:: Directions for this task ::
Copy exactly the lines from the start of the data below through the one that carries "from mathutils import Vector, Matrix", and only those.
==== Material for the task
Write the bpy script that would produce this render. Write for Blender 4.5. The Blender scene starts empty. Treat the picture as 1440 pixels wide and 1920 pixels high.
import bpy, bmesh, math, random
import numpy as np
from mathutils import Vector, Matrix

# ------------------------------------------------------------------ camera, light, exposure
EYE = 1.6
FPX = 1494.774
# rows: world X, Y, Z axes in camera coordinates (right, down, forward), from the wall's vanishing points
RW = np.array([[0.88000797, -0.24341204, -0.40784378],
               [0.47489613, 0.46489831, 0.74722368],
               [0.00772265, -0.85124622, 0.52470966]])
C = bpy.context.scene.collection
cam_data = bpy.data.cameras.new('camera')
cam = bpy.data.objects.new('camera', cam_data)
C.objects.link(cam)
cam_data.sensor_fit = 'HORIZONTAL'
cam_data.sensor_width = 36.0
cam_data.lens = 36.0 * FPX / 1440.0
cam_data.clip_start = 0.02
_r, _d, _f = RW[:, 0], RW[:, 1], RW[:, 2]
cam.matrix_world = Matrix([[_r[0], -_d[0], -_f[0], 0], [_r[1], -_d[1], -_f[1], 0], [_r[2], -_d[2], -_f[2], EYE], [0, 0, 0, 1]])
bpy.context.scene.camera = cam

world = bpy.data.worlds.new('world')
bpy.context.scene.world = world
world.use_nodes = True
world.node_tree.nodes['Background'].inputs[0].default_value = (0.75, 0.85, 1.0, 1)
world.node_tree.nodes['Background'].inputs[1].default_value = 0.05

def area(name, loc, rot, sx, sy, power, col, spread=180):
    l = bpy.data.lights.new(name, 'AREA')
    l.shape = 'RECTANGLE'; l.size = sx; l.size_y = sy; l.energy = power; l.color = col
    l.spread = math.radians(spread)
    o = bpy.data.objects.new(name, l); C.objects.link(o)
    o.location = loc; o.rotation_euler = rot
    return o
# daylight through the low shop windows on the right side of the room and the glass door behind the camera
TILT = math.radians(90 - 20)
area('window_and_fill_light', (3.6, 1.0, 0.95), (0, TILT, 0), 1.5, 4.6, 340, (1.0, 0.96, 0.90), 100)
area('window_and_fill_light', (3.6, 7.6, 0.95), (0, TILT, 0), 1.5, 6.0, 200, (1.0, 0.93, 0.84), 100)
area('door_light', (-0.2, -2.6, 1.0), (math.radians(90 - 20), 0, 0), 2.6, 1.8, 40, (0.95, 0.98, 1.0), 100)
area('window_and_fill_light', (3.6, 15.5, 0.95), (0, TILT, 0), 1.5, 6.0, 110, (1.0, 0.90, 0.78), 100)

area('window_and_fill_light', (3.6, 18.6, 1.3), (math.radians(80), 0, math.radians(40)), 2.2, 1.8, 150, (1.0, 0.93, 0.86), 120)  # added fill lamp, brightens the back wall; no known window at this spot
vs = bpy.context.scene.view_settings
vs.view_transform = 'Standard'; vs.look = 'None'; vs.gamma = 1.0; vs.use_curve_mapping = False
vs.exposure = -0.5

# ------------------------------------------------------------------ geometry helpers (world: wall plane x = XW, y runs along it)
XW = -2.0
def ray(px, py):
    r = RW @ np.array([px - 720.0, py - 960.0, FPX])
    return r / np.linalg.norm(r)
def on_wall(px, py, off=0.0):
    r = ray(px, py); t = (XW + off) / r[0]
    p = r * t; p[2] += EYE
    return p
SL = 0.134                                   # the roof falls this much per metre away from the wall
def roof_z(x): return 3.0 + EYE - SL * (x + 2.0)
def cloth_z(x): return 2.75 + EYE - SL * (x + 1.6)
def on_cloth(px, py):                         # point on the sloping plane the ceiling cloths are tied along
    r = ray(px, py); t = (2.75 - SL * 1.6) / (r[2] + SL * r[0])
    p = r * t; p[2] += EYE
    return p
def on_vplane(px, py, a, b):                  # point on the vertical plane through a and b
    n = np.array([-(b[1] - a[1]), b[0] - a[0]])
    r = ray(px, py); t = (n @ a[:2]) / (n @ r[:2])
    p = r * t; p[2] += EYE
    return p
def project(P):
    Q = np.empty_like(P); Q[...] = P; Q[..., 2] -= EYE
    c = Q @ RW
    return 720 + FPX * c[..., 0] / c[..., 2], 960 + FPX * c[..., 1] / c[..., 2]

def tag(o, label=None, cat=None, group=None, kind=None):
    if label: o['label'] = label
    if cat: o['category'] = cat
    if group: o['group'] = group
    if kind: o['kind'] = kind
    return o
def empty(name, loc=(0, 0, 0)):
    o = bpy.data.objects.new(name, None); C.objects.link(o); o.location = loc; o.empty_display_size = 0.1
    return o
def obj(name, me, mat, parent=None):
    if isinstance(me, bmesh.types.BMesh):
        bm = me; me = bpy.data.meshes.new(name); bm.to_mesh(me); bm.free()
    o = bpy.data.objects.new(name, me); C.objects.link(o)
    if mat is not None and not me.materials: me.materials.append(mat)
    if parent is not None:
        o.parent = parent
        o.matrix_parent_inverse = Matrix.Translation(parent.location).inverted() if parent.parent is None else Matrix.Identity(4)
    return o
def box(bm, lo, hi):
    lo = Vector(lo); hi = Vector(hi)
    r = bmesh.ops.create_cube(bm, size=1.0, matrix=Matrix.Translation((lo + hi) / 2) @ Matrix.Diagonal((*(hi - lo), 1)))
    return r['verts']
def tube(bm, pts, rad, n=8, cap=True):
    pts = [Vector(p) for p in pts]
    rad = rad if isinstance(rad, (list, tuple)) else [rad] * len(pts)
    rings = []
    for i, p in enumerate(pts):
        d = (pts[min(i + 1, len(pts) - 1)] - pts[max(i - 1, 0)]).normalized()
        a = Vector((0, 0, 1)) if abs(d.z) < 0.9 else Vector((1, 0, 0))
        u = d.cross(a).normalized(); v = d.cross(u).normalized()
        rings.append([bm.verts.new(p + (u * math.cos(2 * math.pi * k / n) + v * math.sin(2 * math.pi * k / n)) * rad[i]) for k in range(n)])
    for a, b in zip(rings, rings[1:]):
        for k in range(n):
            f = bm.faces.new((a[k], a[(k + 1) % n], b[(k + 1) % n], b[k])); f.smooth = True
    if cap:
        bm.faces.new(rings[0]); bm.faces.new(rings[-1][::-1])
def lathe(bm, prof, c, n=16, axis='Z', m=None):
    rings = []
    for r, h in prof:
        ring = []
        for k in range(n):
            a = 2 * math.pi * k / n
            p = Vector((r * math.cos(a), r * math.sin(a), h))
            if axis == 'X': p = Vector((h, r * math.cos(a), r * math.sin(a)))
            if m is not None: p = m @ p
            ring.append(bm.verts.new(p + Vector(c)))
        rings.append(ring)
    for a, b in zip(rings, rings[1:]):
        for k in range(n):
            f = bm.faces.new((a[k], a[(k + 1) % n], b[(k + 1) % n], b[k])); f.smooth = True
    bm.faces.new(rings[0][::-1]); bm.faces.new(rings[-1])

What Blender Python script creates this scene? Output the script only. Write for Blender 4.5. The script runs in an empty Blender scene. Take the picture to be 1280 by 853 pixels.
========
:: Correct result ::
Write the bpy script that would produce this render. Write for Blender 4.5. The Blender scene starts empty. Treat the picture as 1440 pixels wide and 1920 pixels high.
import bpy, bmesh, math, random
import numpy as np
from mathutils import Vector, Matrix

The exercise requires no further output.